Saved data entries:

----

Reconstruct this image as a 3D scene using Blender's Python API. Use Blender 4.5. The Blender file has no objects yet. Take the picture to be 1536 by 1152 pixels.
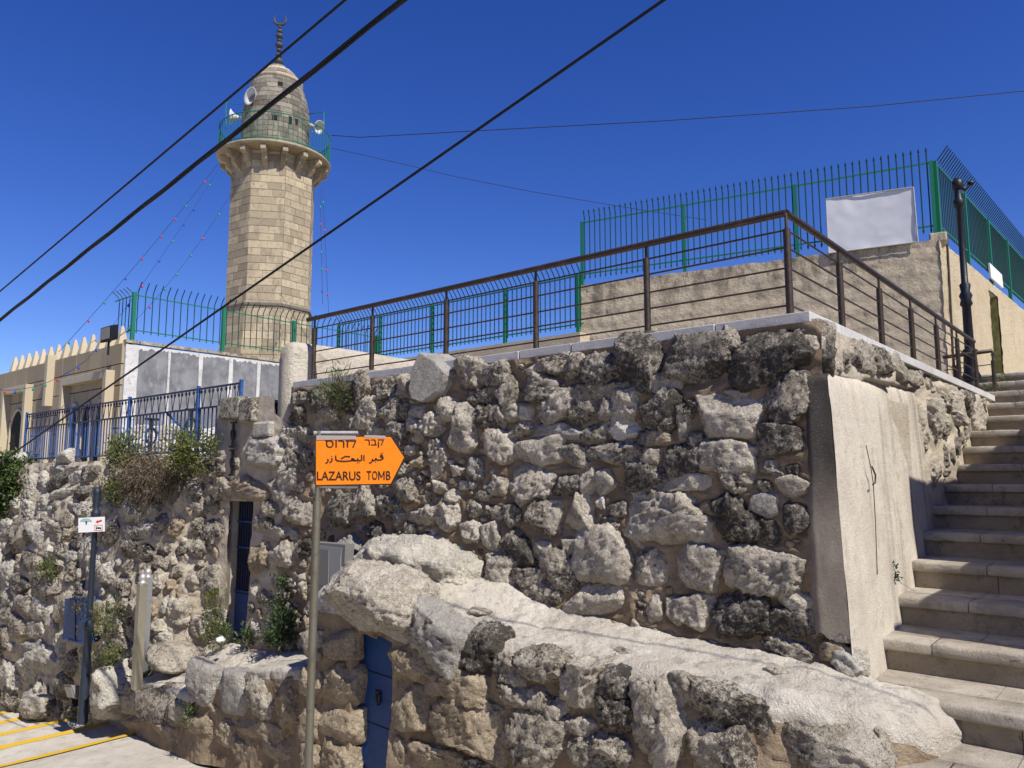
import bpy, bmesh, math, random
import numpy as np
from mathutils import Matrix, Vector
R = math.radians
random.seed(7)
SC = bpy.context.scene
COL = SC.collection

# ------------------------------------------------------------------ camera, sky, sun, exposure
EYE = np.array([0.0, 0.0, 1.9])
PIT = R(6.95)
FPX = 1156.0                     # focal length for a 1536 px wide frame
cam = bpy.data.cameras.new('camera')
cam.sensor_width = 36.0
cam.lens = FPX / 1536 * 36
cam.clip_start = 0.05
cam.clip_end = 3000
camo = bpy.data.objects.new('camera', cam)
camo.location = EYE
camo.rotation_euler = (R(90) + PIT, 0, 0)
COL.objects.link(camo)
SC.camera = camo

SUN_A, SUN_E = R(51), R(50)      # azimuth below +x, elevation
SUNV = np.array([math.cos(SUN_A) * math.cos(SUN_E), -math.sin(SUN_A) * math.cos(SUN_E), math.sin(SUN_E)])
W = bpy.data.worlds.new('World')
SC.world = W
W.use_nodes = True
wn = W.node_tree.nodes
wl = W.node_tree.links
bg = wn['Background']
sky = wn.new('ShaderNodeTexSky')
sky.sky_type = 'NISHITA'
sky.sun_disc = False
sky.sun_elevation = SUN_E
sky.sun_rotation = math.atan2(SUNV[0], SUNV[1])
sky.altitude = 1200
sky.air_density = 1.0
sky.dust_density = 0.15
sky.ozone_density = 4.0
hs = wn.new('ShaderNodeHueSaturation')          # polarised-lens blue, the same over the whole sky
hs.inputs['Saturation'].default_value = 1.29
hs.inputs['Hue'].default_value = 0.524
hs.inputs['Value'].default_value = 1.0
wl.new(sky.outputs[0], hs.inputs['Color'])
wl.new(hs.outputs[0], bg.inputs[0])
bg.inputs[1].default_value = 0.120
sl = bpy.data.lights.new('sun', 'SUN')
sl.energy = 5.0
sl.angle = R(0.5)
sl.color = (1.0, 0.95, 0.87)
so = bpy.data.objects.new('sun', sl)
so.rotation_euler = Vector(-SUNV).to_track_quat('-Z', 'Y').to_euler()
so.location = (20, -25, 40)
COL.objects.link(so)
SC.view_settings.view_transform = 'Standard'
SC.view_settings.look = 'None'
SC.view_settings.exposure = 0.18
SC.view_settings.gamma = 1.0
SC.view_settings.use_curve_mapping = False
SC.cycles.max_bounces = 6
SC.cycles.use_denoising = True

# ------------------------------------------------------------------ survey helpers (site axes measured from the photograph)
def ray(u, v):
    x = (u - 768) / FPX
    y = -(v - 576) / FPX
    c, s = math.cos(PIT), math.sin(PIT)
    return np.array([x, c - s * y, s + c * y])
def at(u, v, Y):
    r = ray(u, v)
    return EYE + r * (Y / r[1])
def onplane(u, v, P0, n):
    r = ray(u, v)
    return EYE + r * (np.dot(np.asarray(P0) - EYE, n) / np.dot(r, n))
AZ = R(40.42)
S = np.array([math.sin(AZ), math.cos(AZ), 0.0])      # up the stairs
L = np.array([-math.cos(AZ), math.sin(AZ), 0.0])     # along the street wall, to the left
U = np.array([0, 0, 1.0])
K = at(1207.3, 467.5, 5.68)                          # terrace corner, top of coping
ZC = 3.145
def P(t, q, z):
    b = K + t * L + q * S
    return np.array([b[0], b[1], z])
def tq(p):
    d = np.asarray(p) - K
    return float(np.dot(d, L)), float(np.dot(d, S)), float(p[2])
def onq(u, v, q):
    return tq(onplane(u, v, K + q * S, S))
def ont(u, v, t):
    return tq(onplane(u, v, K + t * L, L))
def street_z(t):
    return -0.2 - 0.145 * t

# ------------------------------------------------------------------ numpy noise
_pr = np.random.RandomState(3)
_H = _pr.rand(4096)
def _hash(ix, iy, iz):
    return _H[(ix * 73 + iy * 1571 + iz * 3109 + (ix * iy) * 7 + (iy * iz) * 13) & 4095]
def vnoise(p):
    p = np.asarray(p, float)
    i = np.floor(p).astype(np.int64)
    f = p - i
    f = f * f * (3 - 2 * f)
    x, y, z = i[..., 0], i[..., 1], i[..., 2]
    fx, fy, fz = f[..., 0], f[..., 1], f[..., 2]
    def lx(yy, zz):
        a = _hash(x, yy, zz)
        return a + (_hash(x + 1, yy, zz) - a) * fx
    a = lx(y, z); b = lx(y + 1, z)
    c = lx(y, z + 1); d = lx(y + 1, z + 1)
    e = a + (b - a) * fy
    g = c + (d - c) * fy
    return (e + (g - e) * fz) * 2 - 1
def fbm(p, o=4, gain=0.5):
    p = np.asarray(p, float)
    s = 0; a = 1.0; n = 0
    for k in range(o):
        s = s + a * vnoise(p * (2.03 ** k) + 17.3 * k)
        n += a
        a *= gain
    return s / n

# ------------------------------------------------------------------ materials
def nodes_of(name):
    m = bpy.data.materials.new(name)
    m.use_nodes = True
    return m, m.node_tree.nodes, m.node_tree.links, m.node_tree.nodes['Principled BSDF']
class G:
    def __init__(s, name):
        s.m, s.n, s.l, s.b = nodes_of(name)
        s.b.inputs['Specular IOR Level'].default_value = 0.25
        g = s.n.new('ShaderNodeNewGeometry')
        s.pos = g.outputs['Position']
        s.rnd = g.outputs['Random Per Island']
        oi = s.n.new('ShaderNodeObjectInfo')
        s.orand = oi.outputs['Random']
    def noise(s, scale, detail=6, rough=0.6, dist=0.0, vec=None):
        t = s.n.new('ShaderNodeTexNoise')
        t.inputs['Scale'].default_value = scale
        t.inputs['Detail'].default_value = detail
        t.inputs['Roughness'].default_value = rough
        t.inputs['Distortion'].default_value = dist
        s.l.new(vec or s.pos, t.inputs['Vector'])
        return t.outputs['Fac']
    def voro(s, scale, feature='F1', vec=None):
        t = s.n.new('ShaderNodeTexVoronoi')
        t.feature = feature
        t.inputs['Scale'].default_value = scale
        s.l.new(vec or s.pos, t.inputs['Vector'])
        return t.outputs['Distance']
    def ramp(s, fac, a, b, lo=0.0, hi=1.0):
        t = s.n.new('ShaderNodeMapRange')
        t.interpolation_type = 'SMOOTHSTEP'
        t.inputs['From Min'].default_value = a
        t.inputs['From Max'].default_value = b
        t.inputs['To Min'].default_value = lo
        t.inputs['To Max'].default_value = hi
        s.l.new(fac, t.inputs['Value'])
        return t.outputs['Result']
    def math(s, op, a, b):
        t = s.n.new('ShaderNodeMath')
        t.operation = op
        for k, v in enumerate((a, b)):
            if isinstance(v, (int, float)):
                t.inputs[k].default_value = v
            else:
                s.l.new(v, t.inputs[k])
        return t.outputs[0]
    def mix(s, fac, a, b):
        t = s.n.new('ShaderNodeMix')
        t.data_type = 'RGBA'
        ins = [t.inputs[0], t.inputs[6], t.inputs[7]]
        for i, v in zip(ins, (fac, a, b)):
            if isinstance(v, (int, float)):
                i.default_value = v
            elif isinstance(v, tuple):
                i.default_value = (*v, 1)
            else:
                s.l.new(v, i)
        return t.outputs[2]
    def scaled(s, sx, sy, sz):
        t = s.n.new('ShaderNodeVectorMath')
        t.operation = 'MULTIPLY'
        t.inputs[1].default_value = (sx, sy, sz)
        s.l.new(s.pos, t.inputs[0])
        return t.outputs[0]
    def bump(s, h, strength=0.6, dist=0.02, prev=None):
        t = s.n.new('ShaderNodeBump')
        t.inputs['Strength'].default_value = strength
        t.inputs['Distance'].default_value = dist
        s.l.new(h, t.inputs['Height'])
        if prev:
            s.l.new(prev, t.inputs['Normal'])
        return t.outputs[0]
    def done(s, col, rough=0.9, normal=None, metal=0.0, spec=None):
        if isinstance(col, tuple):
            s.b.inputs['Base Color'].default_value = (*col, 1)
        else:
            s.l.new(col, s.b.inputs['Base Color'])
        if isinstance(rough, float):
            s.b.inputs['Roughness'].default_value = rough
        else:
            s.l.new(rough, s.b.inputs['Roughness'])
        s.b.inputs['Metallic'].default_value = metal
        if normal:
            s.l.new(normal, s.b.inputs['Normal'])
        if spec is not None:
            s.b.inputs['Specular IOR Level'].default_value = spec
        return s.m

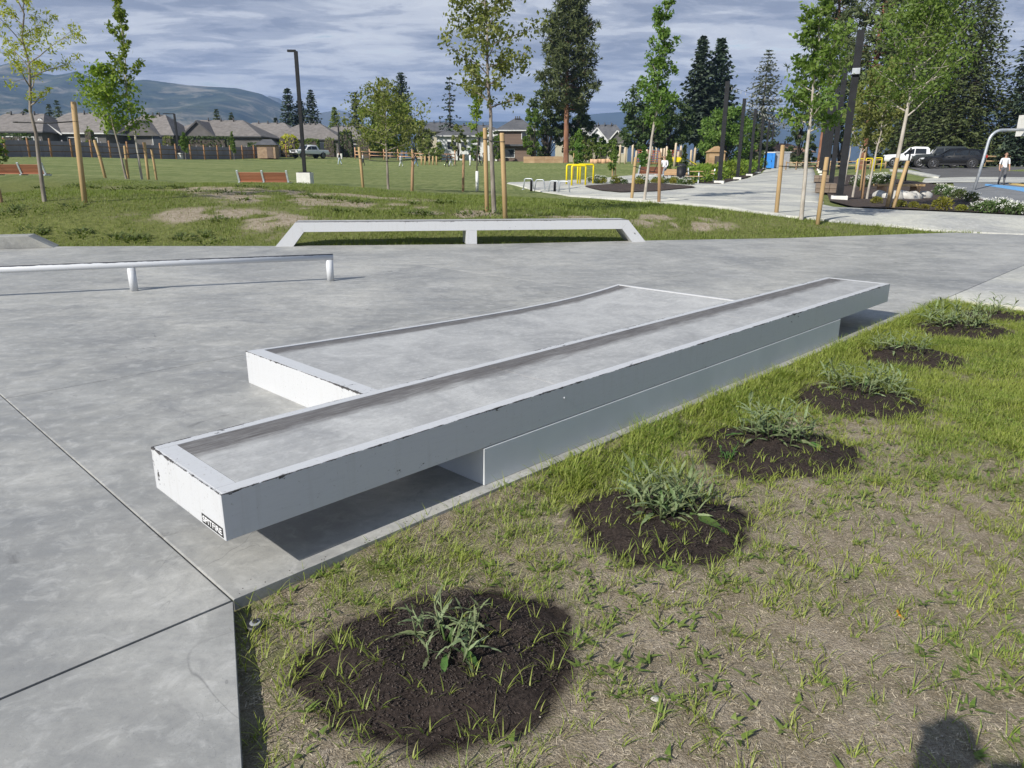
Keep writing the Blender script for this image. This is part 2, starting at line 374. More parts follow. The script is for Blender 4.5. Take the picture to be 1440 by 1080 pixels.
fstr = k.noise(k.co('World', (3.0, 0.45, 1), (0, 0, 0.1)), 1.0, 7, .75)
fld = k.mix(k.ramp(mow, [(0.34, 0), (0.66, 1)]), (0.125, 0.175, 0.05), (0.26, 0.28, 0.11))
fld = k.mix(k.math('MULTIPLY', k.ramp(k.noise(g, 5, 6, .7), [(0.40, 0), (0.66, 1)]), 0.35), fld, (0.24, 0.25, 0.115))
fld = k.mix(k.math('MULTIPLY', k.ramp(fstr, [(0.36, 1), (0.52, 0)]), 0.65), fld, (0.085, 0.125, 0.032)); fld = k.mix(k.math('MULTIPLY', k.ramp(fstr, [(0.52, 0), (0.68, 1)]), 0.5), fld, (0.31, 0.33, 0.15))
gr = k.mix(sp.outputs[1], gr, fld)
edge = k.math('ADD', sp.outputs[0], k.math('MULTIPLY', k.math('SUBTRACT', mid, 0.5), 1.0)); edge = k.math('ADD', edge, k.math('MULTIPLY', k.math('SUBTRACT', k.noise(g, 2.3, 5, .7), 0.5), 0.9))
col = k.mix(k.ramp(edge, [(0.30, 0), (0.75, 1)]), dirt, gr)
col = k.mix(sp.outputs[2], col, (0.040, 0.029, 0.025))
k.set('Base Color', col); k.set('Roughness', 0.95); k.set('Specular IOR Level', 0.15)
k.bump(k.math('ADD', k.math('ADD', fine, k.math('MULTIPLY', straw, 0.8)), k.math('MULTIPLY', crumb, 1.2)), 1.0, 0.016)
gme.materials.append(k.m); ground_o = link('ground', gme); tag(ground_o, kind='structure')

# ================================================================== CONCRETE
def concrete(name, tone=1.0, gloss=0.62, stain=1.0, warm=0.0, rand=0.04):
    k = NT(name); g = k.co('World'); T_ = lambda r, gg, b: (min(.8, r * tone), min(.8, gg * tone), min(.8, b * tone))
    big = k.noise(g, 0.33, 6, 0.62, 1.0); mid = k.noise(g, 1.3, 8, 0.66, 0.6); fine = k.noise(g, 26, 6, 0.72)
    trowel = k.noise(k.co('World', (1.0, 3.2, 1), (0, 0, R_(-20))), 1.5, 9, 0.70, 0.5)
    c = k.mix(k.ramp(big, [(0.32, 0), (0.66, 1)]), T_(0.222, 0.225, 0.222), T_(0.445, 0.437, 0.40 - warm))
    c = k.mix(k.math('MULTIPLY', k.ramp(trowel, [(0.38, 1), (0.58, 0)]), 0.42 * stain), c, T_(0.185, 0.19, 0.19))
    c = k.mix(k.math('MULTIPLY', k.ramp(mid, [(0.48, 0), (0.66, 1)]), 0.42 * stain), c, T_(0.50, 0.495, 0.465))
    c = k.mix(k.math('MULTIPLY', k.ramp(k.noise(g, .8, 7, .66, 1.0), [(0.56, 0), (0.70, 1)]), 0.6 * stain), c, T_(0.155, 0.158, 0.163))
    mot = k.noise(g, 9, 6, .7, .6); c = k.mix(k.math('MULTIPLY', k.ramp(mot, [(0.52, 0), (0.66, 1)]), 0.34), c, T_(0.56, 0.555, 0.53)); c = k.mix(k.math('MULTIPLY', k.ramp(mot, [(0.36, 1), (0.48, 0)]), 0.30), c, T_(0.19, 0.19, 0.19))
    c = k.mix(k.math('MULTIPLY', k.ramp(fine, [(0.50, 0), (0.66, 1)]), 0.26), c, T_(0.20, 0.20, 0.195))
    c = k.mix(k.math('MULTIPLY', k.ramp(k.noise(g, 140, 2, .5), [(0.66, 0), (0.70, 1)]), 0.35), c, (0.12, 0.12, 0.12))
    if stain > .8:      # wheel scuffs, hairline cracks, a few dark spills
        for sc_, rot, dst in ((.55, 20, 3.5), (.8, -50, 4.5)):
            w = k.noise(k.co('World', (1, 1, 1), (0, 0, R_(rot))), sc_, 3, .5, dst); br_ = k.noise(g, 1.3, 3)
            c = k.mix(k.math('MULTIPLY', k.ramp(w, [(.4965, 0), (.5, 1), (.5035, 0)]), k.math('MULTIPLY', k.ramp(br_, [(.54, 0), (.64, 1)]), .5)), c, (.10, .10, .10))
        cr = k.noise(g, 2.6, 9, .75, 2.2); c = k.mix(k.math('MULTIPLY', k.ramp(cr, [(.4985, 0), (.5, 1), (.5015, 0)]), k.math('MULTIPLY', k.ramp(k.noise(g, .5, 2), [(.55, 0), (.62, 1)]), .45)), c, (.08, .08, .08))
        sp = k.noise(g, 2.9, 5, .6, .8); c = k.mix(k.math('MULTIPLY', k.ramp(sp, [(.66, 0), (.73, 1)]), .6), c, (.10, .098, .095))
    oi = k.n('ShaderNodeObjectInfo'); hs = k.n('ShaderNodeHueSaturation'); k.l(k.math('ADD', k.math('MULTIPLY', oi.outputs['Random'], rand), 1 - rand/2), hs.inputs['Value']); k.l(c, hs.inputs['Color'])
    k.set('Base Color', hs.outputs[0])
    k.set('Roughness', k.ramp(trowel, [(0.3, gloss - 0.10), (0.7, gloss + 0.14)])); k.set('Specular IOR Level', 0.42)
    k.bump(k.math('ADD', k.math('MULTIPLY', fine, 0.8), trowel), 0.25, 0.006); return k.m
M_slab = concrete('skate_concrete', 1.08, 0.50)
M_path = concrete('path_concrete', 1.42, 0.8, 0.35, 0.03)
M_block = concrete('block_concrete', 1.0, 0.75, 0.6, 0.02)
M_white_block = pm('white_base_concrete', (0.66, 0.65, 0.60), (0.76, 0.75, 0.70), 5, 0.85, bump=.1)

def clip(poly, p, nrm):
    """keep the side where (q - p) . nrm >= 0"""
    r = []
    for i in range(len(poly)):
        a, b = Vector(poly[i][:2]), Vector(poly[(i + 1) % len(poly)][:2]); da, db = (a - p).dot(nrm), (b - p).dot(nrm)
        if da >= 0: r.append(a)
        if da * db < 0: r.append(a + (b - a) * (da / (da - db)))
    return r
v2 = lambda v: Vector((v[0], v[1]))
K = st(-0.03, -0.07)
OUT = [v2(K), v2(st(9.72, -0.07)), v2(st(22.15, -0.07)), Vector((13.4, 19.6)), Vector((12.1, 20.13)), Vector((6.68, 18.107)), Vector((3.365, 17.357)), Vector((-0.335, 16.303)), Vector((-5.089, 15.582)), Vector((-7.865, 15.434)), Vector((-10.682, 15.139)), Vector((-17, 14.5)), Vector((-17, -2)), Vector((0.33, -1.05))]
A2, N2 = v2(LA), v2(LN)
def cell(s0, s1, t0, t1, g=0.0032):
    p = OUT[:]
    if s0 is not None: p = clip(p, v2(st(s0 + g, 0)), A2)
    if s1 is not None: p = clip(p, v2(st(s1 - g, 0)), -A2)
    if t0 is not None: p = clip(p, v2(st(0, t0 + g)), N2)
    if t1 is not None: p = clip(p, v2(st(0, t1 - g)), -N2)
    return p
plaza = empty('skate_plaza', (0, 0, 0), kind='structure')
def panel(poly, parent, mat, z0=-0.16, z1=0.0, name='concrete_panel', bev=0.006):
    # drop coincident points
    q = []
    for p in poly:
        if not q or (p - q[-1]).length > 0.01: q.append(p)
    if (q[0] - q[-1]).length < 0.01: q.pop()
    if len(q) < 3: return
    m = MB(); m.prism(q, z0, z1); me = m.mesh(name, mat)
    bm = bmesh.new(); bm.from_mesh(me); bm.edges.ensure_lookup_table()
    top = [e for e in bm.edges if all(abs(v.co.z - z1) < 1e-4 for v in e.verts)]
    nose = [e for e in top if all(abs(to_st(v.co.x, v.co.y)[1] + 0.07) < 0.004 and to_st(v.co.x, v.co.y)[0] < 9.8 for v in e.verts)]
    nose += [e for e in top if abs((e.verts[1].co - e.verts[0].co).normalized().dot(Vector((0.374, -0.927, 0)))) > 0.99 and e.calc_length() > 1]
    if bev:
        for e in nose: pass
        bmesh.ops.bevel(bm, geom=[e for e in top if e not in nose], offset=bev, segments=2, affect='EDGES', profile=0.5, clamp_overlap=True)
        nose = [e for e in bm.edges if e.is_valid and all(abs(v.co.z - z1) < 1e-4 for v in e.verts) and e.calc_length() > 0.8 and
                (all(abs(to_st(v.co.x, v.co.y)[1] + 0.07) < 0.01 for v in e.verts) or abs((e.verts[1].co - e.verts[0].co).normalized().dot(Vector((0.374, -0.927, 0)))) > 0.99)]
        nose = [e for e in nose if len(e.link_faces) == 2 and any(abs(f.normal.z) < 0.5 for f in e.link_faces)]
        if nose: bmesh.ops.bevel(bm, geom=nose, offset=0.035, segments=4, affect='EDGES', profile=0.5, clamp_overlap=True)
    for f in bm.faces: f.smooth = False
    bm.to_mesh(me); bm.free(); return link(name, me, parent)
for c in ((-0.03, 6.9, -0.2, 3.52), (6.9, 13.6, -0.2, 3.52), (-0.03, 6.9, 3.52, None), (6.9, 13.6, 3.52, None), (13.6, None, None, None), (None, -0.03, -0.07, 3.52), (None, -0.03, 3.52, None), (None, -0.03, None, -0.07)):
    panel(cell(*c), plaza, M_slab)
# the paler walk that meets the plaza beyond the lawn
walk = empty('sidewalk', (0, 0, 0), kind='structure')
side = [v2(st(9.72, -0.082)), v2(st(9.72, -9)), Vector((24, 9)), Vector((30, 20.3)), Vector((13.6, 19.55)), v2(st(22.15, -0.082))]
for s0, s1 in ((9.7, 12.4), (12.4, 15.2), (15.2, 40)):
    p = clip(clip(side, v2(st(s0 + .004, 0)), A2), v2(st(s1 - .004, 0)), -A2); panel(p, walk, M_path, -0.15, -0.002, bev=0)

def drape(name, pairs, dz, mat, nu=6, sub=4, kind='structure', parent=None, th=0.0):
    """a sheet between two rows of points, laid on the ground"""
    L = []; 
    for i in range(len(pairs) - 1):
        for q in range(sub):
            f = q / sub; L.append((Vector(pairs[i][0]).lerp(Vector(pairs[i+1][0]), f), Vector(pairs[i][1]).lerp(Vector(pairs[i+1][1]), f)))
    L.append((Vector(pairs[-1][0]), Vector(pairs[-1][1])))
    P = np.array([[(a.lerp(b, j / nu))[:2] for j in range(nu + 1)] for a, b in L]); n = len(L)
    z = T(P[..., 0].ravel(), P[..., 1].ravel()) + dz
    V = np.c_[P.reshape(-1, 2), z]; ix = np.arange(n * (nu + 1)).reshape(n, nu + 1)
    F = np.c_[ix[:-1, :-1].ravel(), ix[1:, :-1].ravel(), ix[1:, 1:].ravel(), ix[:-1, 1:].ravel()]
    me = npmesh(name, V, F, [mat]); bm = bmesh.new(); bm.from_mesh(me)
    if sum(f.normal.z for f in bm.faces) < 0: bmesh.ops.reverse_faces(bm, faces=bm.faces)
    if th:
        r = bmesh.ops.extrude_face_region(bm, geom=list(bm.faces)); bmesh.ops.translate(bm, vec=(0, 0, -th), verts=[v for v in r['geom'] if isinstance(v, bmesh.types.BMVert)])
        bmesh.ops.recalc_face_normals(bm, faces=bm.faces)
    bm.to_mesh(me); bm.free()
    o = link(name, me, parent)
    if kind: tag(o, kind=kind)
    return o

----

### THE REQUEST
Where a line holds the string "Take", copy that line.

### TASK RESULT
Reconstruct this image as a 3D scene using Blender's Python API. Use Blender 4.5. The Blender file has no objects yet. Take the picture to be 1536 by 1152 pixels.
Keep writing the Blender script for this image. This is part 2, starting at line 374. More parts follow. The script is for Blender 4.5. Take the picture to be 1440 by 1080 pixels.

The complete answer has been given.